EXERCISE DETAILS >> Up to and including the line with "bg = w.node_tree.nodes['Background'];", write out the listing from its first line, minus the pictures.

INPUT DATA >>
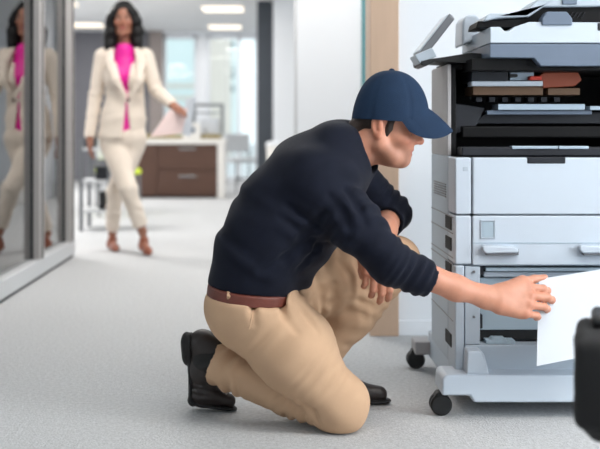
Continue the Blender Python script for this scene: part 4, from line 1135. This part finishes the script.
def page(name, label, pts, mat, bend, cat='paper'):
    a, b, c, d = pts; m = MB(); vs = []; fs = []; N_ = 8; nn = nrm(np.cross(c-b, a-b))
    for s_ in (-1, 1):
        for i in range(N_+1):
            for j in range(N_+1):
                u_, v_ = i/N_, j/N_; vs.append((a*(1-u_)+d*u_)*(1-v_) + (b*(1-u_)+c*u_)*v_ + nn*(s_*.001 + bend*math.sin(math.pi*u_)))
    n2 = (N_+1)**2
    for s_ in (0, 1):
        for i in range(N_):
            for j in range(N_):
                k = s_*n2 + i*(N_+1)+j; q = (k, k+1, k+N_+2, k+N_+1); fs.append(q if s_ else q[::-1])
    ed = [i*(N_+1) for i in range(N_+1)] + [N_*(N_+1)+j for j in range(1,N_+1)] + [i*(N_+1)+N_ for i in range(N_-1,-1,-1)] + [j for j in range(N_-1,0,-1)]
    for i in range(len(ed)): j = (i+1) % len(ed); fs.append((ed[i], ed[j], n2+ed[j], n2+ed[i]))
    m.add(vs, fs); o = m.build(name, M[mat], org=b, smooth=True); return tag(o, label, cat)
page('paper_sheet', 'pale pink paper sheet hanging from the walking person\'s hand', [Q(170,109,-.26), Q(150,137,-.26), Q(182,133,-.22), Q(188,108,-.22)], 'pinkpaper', .02)
page('paper_sheet', 'white paper sheet standing upright in the walking person\'s hand, beside the pink one', [Q(186,99,-.20), Q(181,134,-.20), Q(190,137,-.12), Q(196,96,-.12)], 'paper', .015)
# ================================================================== light and camera
w = bpy.data.worlds.new('daylight'); sc.world = w; w.use_nodes = True
bg = w.node_tree.nodes['Background']; bg.inputs['Color'].default_value = (.90, .96, 1.0, 1); bg.inputs['Strength'].default_value = 1.4

cam = bpy.data.cameras.new('camera'); co = bpy.data.objects.new('camera', cam); COL.objects.link(co)
co.location = (0, 0, CH); co.rotation_euler = (math.radians(90), 0, 0)
cam.sensor_width = 36; cam.lens = FPX/600*36
cam.shift_x = (300-CX)/600; cam.shift_y = -(224.5-CY)/600
cam.clip_start = .05; cam.clip_end = 300
cam.dof.use_dof = True; cam.dof.focus_distance = 2.88; cam.dof.aperture_fstop = (cam.lens/1000)/.024
sc.camera = co
sc.view_settings.view_transform = 'Standard'; sc.view_settings.look = 'None'; sc.view_settings.gamma = 1
sc.view_settings.use_curve_mapping = False; sc.view_settings.exposure = 0.10
sc.cycles.use_denoising = True
sc.cycles.max_bounces = 10; sc.cycles.transparent_max_bounces = 16
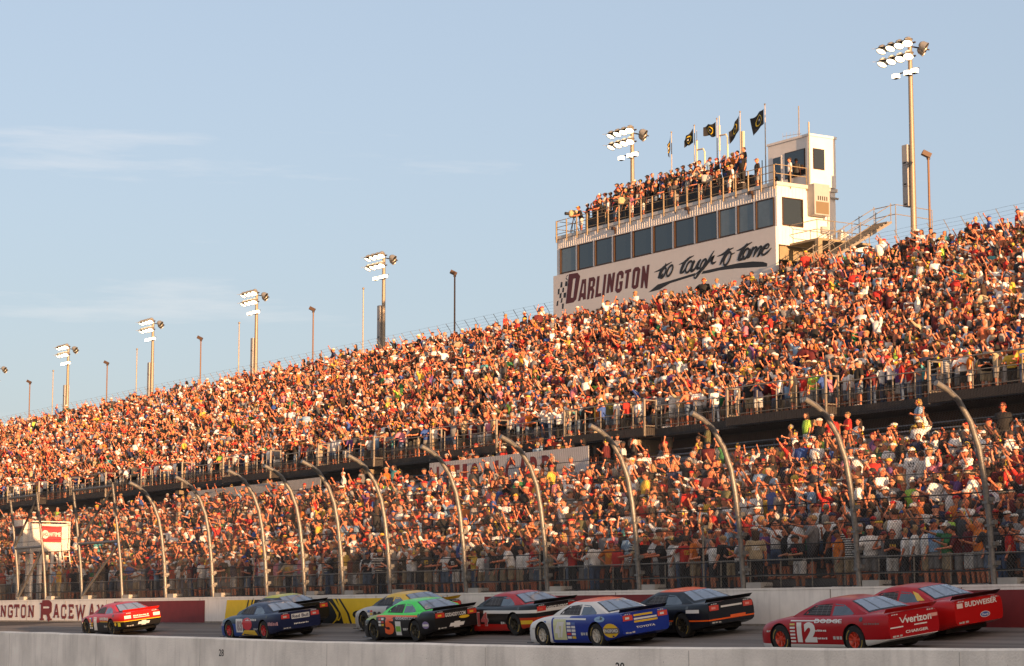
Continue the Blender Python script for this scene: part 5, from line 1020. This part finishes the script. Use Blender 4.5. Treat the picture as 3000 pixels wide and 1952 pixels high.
# ------------------------------------------------------------------ flag stand by the fence
FS_ = thing('flag_stand', 'white boxy platform on white legs with a red advertising panel, behind the fence', 'flag stand', (43.6, 111.5, .7))
fo = (43.6, 111.5, .7)
fp = lambda n, f, m, par=FS_: lb(f, n, m, par, fo)
fp('side_panel', lambda b: b.box(43.3, 45.4, 114.0, 114.06, 3.5, 4.86), M['white'])
fp('front_panel', lambda b: b.box(43.24, 43.3, 114.0, 116.3, 3.5, 4.95), M['white'])
fp('front_bay', lambda b: b.box(43.0, 43.24, 114.35, 115.75, 3.62, 5.08), M['white'])
fp('floor', lambda b: b.box(43.3, 45.4, 114.06, 116.3, 3.4, 3.52), M['white'])
for x in (43.35, 43.85, 44.5, 44.95):
    for y in (114.1, 116.0): fp('leg', lambda b: b.box(x, x + .15, y, y + .15, .72, 3.4), M['white'])
fp('ladder', lambda b: [b.bar((45.0 + dx, 113.9, 3.9), (45.35 + dx, 113.6, .75), .045) for dx in (0, .35)] + [b.bar((45.03 + k * .04, 113.87 - k * .03, 3.5 - k * .35), (45.38 + k * .04, 113.87 - k * .03, 3.5 - k * .35), .035) for k in range(8)], M['white'])
fp('handrail', lambda b: (b.bar((45.45, 113.95, 3.5), (45.45, 113.95, 5.0), .05), b.bar((43.3, 113.95, 4.98), (45.45, 113.95, 4.98), .05)), M['white'])
SP = fp('advert_panel', lambda b: b.add([(43.85, 113.992, 3.88), (45.02, 113.992, 3.88), (45.02, 113.992, 4.72), (43.85, 113.992, 4.76)], [(0, 1, 2, 3)]), mat('advert_red', (.50, .02, .03), .6))
def ax(s_, x, z, h, w, m, d, bold=.03): vs, fs = text2d(s_, h, w, bold); MB().add([(x + u - fo[0], 113.992 - d - fo[1], z + v - fo[2]) for u, v in vs], fs).build('lettering', m, SP)
ax('SHOWTIME', 43.88, 4.18, .24, 1.1, M['white'], .006)
b = MB(); b.add([(44.10 + .20 * math.cos(a) - fo[0], 113.98 - fo[1], 4.30 + .22 * math.sin(a) - fo[2]) for a in np.linspace(0, 2 * math.pi, 25)[:-1]], [tuple(range(24))]); b.build('disc', M['white'], SP)
ax('HO', 43.98, 4.2, .20, .26, mat('advert_red_2', (.50, .02, .03), .6), .02)
fp('dark_opening', lambda b: b.box(42.985, 42.998, 114.5, 115.6, 4.3, 4.66), M['dark']); fp('red_frame', lambda b: b.box(42.991, 42.9985, 114.42, 115.68, 4.22, 4.74), M['maroon'])
GF = thing('signal_flag', 'small green flag held out over the fence by the flagman', 'flag', (42.9, 118.0, 5.3))
b = MB(); b.add([(0, .0 + u * .5 + .05 * math.sin(v * 5), v * .8 + u * .35) for u in (0, .33, .66, 1) for v in (0, .33, .66, 1)], [(a * 4 + c, a * 4 + c + 1, a * 4 + c + 5, a * 4 + c + 4) for a in range(3) for c in range(3)]); b.build('cloth', mat('green_flag', (.01, .16, .05), .8), GF, 180)
MB().tube([(0, -.3, -.2), (0, .0, 0.8)], .015, 5).build('stick', M['frame'], GF)
LS = thing('signal_board', 'small lit yellow message board on a bracket at the left edge', 'sign', (42.2, 117.8, 2.6))
MB().box(-.1, .1, -1.6, .9, -.05, .35).build('housing', M['frame'], LS)
b = MB()
for r_ in range(2):
    for k in range(16): b.add([(-.11, .75 - k * .14, .03 + r_ * .15), (-.11, .67 - k * .14, .03 + r_ * .15), (-.11, .67 - k * .14, .12 + r_ * .15), (-.11, .75 - k * .14, .12 + r_ * .15)], [(0, 1, 2, 3)])
b.build('lit_segment', mat('lit_yellow', (1, .75, .25), .5, emit=2.5), LS); MB().box(-.05, .05, -.2, -.1, -1.9, -.05).build('bracket', M['galv'], LS)

# ------------------------------------------------------------------ people on the roof, flag stand and elsewhere
rg = random.Random(21); RF = []
for k, (X, z, y0, y1, dy) in enumerate(((82.75, 25.1, 103.6, 119.2, .54), (83.35, 25.7, 103.4, 118.6, .58), (84.0, 26.25, 104.0, 117.2, .62))):
    y = y0; n_ = 0
    while y < y1:
        RF.append((X + rg.uniform(-.08, .08), y, z, ('front roof tier', 'middle roof tier', 'top roof tier')[k], n_)); n_ += 1; y += dy * rg.uniform(.85, 1.25)
for n_, y in enumerate((99.8, 102.4, 103.3, 105.2, 107.6, 111.0, 112.2, 114.0, 117.8)): RF.append((81.55, y, 24.63, 'roof railing', n_))
for x, y, z, tier, n_ in RF:
    o = outfit(rg, True); pi = rg.choices(range(12), weights=(20, 1, 0, 14, 12, 8, 4, 1, 0, 8, 0, 8))[0]
    hd = (o['head'][1] + (' cap' if o['head'][0] == 'cap' else ' hat')) if o['head'] else o['hair'][0].split()[-1] + ' hair'
    sh = (o['shirt'][0] + ' shirt') if o['shirt'][1] else 'no shirt'
    place_person(x, y, z, math.pi - R(rg.gauss(22, 22)), pi, o, f'{sh}, {hd}, {POSES[pi][3]}, {ordn(min(n_, 16)) if n_ < 17 else "late"} from right, {tier}' if n_ < 17 else f'{sh}, {hd}, {POSES[pi][3]}, {ordn(n_ - 17)} from left end, {tier}', 'people on the press box roof', rg.gauss(1.0, .04), max(.95, rg.gauss(1.1, .08)))
def special(x, y, z, az, pi, shirt, legs, head, label, **k):
    o = dict(shirt=('x', shirt), head=head, hair=HAIRS[0], lh=False, legs=legs, skin=SKINS[0], set_=False, sun=False); o.update(k)
    place_person(x, y, z, az, pi, o, label, None, k.get('sc', 1.02))
special(83.0, 98.6, 24.63, math.pi * .86, 9, (.6, .6, .62), LEGS[5], ('cap', 'black', (.02, .02, .02)), 'person in white shirt and black cap standing beside the rooftop tower')
special(44.0, 116.0, 3.52, math.pi * .8, 1, (.015, .015, .016), LEGS[5], None, 'flagman in black shirt leaning out of the white stand, arm up')
special(44.5, 114.7, 3.52, math.pi, 0, (.5, .45, .1), LEGS[2], ('cap', 'red', (.45, .02, .02)), 'person in yellow and white top and red cap on the flag stand')
special(43.2, 110.35, .74, math.pi * .9, 0, (.28, .42, .62), LEGS[0][:0] or ('khaki trousers', (.36, .28, .18)), ('cap', 'white', (.6, .6, .58)), 'person in light blue shirt and khakis under the flag stand')
special(43.1, 109.35, .74, math.pi * .9, 5, (.75, .42, .02), ('khaki trousers', (.42, .34, .20)), ('cap', 'black', (.02, .02, .02)), 'person in yellow shirt and khakis beside the flag stand legs', set_=True)

def tv_camera(x, y, z, az, label, cover):
    t = thing('television_camera', label, 'camera', (x, y, z), az, 'television cameras on the press box roof')
    for k in range(3): a = k * 2.094 + .5; MB().tube([(0, 0, 1.15), (.42 * math.cos(a), .42 * math.sin(a), 0)], .025, 6).build('tripod_leg', M['frame'], t)
    h = MB(); h.loft([ring(0, 0, z_, a, c, 12, 3) for z_, a, c in ((1.12, .12, .10), (1.18, .34, .17), (1.5, .36, .17), (1.6, .26, .12))]).build('camera_body', cover, t, 50)
    MB().tube([(.34, 0, 1.36), (.62, 0, 1.36)], [.09, .11], 12).build('lens', M['black'], t, 40); MB().box(-.45, -.33, -.09, .09, 1.42, 1.6).build('viewfinder', M['black'], t)
cv = mat('tan_cover', (.42, .33, .18), .8, var=.4, scale=9)
tv_camera(81.5, 118.6, 24.63, math.pi * .95, 'cloth covered television camera at the far left of the roof', cv)
tv_camera(81.5, 113.1, 24.63, math.pi * .9, 'tan covered television camera in the middle of the roof railing', cv)
tv_camera(81.5, 104.5, 24.63, math.pi * .9, 'dark television camera on the right half of the roof railing', M['grey'])
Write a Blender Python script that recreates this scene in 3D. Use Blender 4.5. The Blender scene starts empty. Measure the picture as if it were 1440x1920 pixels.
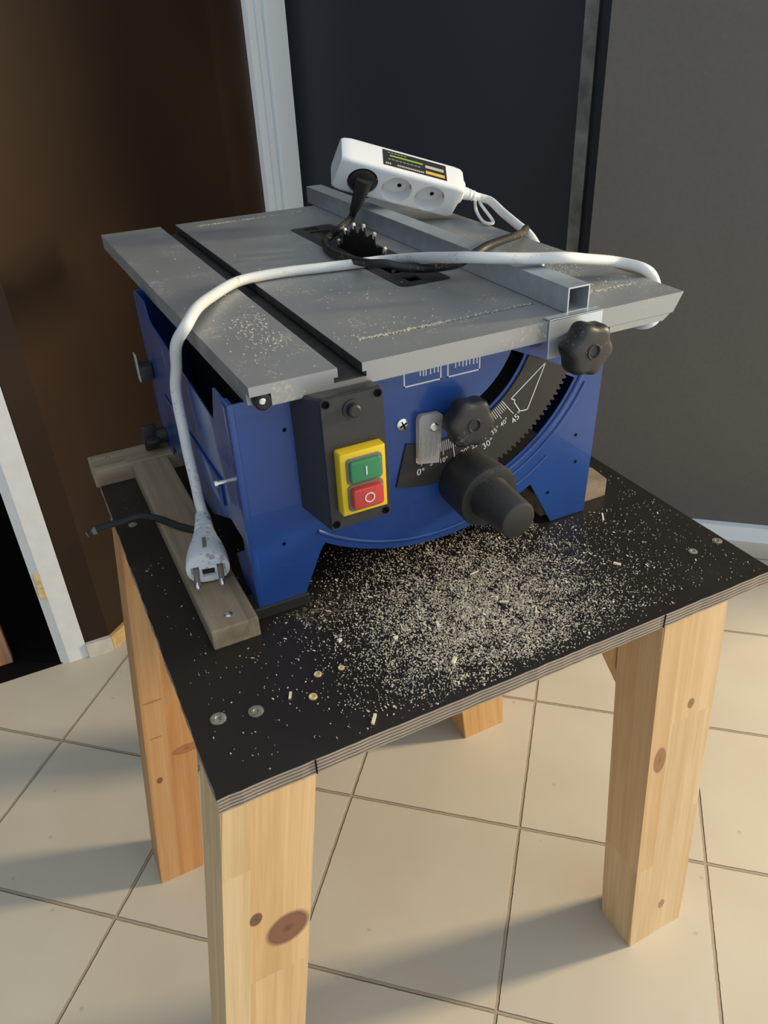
import bpy, bmesh, math, random
from mathutils import Vector, Matrix, Euler, noise as mnoise
random.seed(7)
sc = bpy.context.scene
COL = sc.collection

# ------------------------------------------------------------------ camera
cam_d = bpy.data.cameras.new('camera'); cam = bpy.data.objects.new('camera', cam_d); COL.objects.link(cam)
R = Matrix(((0.89472809, 0.26980505, -0.35590291), (-0.44449696, 0.46051013, -0.76834424), (-0.04340626, 0.84565694, 0.53195887)))
cam.matrix_world = Matrix.Translation((-0.02637543, -0.29940681, 0.82021505)) @ R.to_4x4()
cam_d.sensor_fit = 'VERTICAL'; cam_d.sensor_height = 36.0; cam_d.lens = 36.0 * 1448.93 / 1920.0
cam_d.clip_start = 0.01; cam_d.clip_end = 50
sc.camera = cam
# ------------------------------------------------------------------ light, exposure
sc.view_settings.view_transform = 'Standard'; sc.view_settings.look = 'None'
sc.view_settings.exposure = 0.0; sc.view_settings.gamma = 1.0; sc.view_settings.use_curve_mapping = False
w = bpy.data.worlds.new('world'); sc.world = w; w.use_nodes = True
nt = w.node_tree; nt.nodes.clear()
wo = nt.nodes.new('ShaderNodeOutputWorld'); bg = nt.nodes.new('ShaderNodeBackground')
tc = nt.nodes.new('ShaderNodeTexCoord'); dotn = nt.nodes.new('ShaderNodeVectorMath'); dotn.operation = 'DOT_PRODUCT'
dotn.inputs[1].default_value = (0.66, -0.46, 0.06)
cr = nt.nodes.new('ShaderNodeValToRGB')
cr.color_ramp.elements[0].position = 0.0; cr.color_ramp.elements[0].color = (0.08, 0.105, 0.14, 1)
cr.color_ramp.elements[1].position = 1.0; cr.color_ramp.elements[1].color = (0.90, 0.93, 0.93, 1)
e = cr.color_ramp.elements.new(0.55); e.color = (0.46, 0.53, 0.60, 1)
mr = nt.nodes.new('ShaderNodeMapRange'); mr.inputs[1].default_value = -0.8; mr.inputs[2].default_value = 0.8
nt.links.new(tc.outputs['Generated'], dotn.inputs[0]); nt.links.new(dotn.outputs['Value'], mr.inputs[0])
nt.links.new(mr.outputs[0], cr.inputs[0]); nt.links.new(cr.outputs[0], bg.inputs[0])
bg.inputs[1].default_value = 1.40
nt.links.new(bg.outputs[0], wo.inputs[0])

def area(name, loc, target, sx, sy, power, col):
    d = bpy.data.lights.new(name, 'AREA'); d.shape = 'RECTANGLE'; d.size = sx; d.size_y = sy; d.energy = power; d.color = col
    o = bpy.data.objects.new(name, d); COL.objects.link(o); o.location = loc
    o.rotation_euler = (Vector(target) - Vector(loc)).to_track_quat('-Z', 'Y').to_euler()
    return o
area('window_light', (2.35, -0.40, 1.10), (0.2, 0.05, 0.25), 0.20, 0.34, 64, (1.0, 0.80, 0.50))

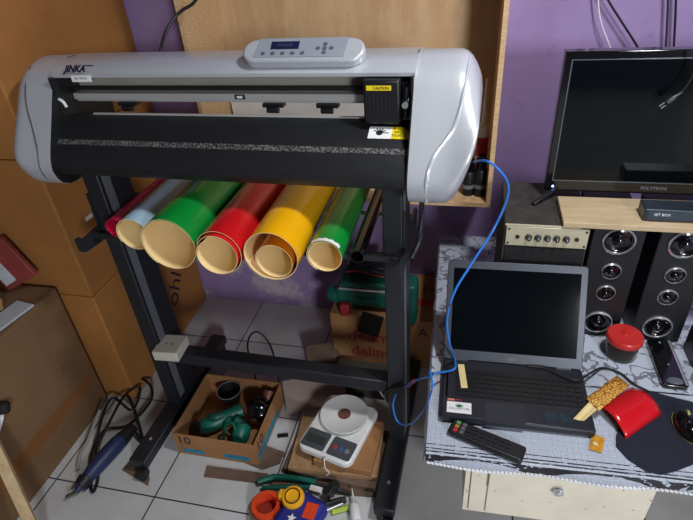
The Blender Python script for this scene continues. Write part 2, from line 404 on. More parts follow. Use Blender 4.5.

EXERCISE SOLUTION >>
Continue the Blender Python script for this scene: part 4, from line 1135. This part finishes the script.
def page(name, label, pts, mat, bend, cat='paper'):
    a, b, c, d = pts; m = MB(); vs = []; fs = []; N_ = 8; nn = nrm(np.cross(c-b, a-b))
    for s_ in (-1, 1):
        for i in range(N_+1):
            for j in range(N_+1):
                u_, v_ = i/N_, j/N_; vs.append((a*(1-u_)+d*u_)*(1-v_) + (b*(1-u_)+c*u_)*v_ + nn*(s_*.001 + bend*math.sin(math.pi*u_)))
    n2 = (N_+1)**2
    for s_ in (0, 1):
        for i in range(N_):
            for j in range(N_):
                k = s_*n2 + i*(N_+1)+j; q = (k, k+1, k+N_+2, k+N_+1); fs.append(q if s_ else q[::-1])
    ed = [i*(N_+1) for i in range(N_+1)] + [N_*(N_+1)+j for j in range(1,N_+1)] + [i*(N_+1)+N_ for i in range(N_-1,-1,-1)] + [j for j in range(N_-1,0,-1)]
    for i in range(len(ed)): j = (i+1) % len(ed); fs.append((ed[i], ed[j], n2+ed[j], n2+ed[i]))
    m.add(vs, fs); o = m.build(name, M[mat], org=b, smooth=True); return tag(o, label, cat)
page('paper_sheet', 'pale pink paper sheet hanging from the walking person\'s hand', [Q(170,109,-.26), Q(150,137,-.26), Q(182,133,-.22), Q(188,108,-.22)], 'pinkpaper', .02)
page('paper_sheet', 'white paper sheet standing upright in the walking person\'s hand, beside the pink one', [Q(186,99,-.20), Q(181,134,-.20), Q(190,137,-.12), Q(196,96,-.12)], 'paper', .015)
# ================================================================== light and camera
w = bpy.data.worlds.new('daylight'); sc.world = w; w.use_nodes = True
bg = w.node_tree.nodes['Background']; bg.inputs['Color'].default_value = (.90, .96, 1.0, 1); bg.inputs['Strength'].default_value = 1.4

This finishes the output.